RECORDED INFORMATION start

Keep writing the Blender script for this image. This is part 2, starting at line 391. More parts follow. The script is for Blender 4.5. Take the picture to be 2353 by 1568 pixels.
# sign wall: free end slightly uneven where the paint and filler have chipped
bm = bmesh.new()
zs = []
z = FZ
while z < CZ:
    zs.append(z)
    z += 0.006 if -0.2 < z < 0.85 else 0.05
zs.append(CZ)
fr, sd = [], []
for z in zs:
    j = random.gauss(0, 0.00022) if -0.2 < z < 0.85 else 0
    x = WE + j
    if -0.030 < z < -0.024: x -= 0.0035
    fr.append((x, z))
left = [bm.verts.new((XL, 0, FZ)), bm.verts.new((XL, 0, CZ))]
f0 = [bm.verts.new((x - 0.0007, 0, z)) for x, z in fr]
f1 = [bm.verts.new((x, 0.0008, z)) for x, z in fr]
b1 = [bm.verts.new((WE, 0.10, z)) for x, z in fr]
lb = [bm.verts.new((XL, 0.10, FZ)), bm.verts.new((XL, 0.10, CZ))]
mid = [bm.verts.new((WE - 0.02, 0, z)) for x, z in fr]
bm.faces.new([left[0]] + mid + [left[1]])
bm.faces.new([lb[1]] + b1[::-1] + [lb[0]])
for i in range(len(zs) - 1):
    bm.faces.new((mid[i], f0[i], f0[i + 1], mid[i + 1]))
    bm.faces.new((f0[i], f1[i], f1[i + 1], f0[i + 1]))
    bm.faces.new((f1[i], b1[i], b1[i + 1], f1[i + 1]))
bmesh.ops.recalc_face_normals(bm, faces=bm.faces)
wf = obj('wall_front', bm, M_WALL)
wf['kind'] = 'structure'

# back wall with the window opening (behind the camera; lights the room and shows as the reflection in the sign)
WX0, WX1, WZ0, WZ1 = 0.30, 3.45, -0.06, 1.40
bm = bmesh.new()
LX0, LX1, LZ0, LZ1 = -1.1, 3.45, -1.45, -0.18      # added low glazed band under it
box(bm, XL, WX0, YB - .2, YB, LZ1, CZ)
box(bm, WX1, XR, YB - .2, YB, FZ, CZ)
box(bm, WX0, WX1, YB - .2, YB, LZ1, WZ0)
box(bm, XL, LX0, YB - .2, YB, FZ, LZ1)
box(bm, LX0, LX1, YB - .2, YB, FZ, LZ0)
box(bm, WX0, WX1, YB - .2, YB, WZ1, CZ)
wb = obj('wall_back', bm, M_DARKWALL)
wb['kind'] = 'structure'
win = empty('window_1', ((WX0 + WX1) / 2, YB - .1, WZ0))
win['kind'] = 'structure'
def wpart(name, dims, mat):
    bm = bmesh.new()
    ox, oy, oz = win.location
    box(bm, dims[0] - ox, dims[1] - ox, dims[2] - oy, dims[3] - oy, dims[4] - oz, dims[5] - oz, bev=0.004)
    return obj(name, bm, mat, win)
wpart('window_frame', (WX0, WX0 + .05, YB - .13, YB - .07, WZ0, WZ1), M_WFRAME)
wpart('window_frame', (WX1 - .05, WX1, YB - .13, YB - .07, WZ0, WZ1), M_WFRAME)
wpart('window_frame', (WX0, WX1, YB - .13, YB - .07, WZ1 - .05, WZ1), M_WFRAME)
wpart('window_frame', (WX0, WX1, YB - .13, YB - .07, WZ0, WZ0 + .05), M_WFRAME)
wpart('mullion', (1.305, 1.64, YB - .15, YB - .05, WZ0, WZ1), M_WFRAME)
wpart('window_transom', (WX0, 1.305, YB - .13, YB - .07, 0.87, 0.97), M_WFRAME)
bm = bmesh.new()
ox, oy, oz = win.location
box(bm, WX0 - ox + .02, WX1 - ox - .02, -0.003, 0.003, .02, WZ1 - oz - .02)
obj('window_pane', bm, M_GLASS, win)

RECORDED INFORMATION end

WHAT NEEDS TO BE DONE: Repeat the listing exactly, from its first line to its last.

TASK SOLUTION:
Keep writing the Blender script for this image. This is part 2, starting at line 391. More parts follow. The script is for Blender 4.5. Take the picture to be 2353 by 1568 pixels.
# sign wall: free end slightly uneven where the paint and filler have chipped
bm = bmesh.new()
zs = []
z = FZ
while z < CZ:
    zs.append(z)
    z += 0.006 if -0.2 < z < 0.85 else 0.05
zs.append(CZ)
fr, sd = [], []
for z in zs:
    j = random.gauss(0, 0.00022) if -0.2 < z < 0.85 else 0
    x = WE + j
    if -0.030 < z < -0.024: x -= 0.0035
    fr.append((x, z))
left = [bm.verts.new((XL, 0, FZ)), bm.verts.new((XL, 0, CZ))]
f0 = [bm.verts.new((x - 0.0007, 0, z)) for x, z in fr]
f1 = [bm.verts.new((x, 0.0008, z)) for x, z in fr]
b1 = [bm.verts.new((WE, 0.10, z)) for x, z in fr]
lb = [bm.verts.new((XL, 0.10, FZ)), bm.verts.new((XL, 0.10, CZ))]
mid = [bm.verts.new((WE - 0.02, 0, z)) for x, z in fr]
bm.faces.new([left[0]] + mid + [left[1]])
bm.faces.new([lb[1]] + b1[::-1] + [lb[0]])
for i in range(len(zs) - 1):
    bm.faces.new((mid[i], f0[i], f0[i + 1], mid[i + 1]))
    bm.faces.new((f0[i], f1[i], f1[i + 1], f0[i + 1]))
    bm.faces.new((f1[i], b1[i], b1[i + 1], f1[i + 1]))
bmesh.ops.recalc_face_normals(bm, faces=bm.faces)
wf = obj('wall_front', bm, M_WALL)
wf['kind'] = 'structure'

# back wall with the window opening (behind the camera; lights the room and shows as the reflection in the sign)
WX0, WX1, WZ0, WZ1 = 0.30, 3.45, -0.06, 1.40
bm = bmesh.new()
LX0, LX1, LZ0, LZ1 = -1.1, 3.45, -1.45, -0.18      # added low glazed band under it
box(bm, XL, WX0, YB - .2, YB, LZ1, CZ)
box(bm, WX1, XR, YB - .2, YB, FZ, CZ)
box(bm, WX0, WX1, YB - .2, YB, LZ1, WZ0)
box(bm, XL, LX0, YB - .2, YB, FZ, LZ1)
box(bm, LX0, LX1, YB - .2, YB, FZ, LZ0)
box(bm, WX0, WX1, YB - .2, YB, WZ1, CZ)
wb = obj('wall_back', bm, M_DARKWALL)
wb['kind'] = 'structure'
win = empty('window_1', ((WX0 + WX1) / 2, YB - .1, WZ0))
win['kind'] = 'structure'
def wpart(name, dims, mat):
    bm = bmesh.new()
    ox, oy, oz = win.location
    box(bm, dims[0] - ox, dims[1] - ox, dims[2] - oy, dims[3] - oy, dims[4] - oz, dims[5] - oz, bev=0.004)
    return obj(name, bm, mat, win)
wpart('window_frame', (WX0, WX0 + .05, YB - .13, YB - .07, WZ0, WZ1), M_WFRAME)
wpart('window_frame', (WX1 - .05, WX1, YB - .13, YB - .07, WZ0, WZ1), M_WFRAME)
wpart('window_frame', (WX0, WX1, YB - .13, YB - .07, WZ1 - .05, WZ1), M_WFRAME)
wpart('window_frame', (WX0, WX1, YB - .13, YB - .07, WZ0, WZ0 + .05), M_WFRAME)
wpart('mullion', (1.305, 1.64, YB - .15, YB - .05, WZ0, WZ1), M_WFRAME)
wpart('window_transom', (WX0, 1.305, YB - .13, YB - .07, 0.87, 0.97), M_WFRAME)
bm = bmesh.new()
ox, oy, oz = win.location
box(bm, WX0 - ox + .02, WX1 - ox - .02, -0.003, 0.003, .02, WZ1 - oz - .02)
obj('window_pane', bm, M_GLASS, win)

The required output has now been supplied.